Over 50,000 rescue workers, police and military personnel have been mobilised to respond to the disaster, which has left entire villages submerged by flooding, with just the top of traffic lights visible above the rising waters.

"My house was simply washed away and completely destroyed," Toshihide Takigawa, a 35-year-old employee at a gas station in Hiroshima, told the Nikkei daily on Saturday.

"I was in a car and massive floods of water gushed towards me from the front and back and then engulfed the road. I was just able to escape, but I was terrified," 62-year-old Yuzo Hori told the Mainichi Shimbun daily in Hiroshima.

Though the typhoon began last week, the worst of the rain hit from Thursday, when a construction worker was swept away by floodwaters in western Japan.

The toll has risen steadily since then, and the conditions have made rescue operations difficult, with some desperate citizens taking to Twitter to call for help.

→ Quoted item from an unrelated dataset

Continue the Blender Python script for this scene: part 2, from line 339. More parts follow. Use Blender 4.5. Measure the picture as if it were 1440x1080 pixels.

"Water came to the middle of the second floor," a woman in Kurashiki, Okayama wrote, posting a picture of her room half swamped by flooding.

"The kids could not climb up to the rooftop," she said. "My body temperature has lowered. Rescue us quickly. Help us."

In some place rescuers were using boats, or helicopters to airlift those affected to safety.

Several major manufacturers, including carmakers Daihatsu and Mitsubishi, said they had suspended operations at plants in the affected areas.

The disaster is the deadliest rain-related crisis in Japan since 2014, when at least 74 people were killed in landslides caused by torrential downpours in the Hiroshima region.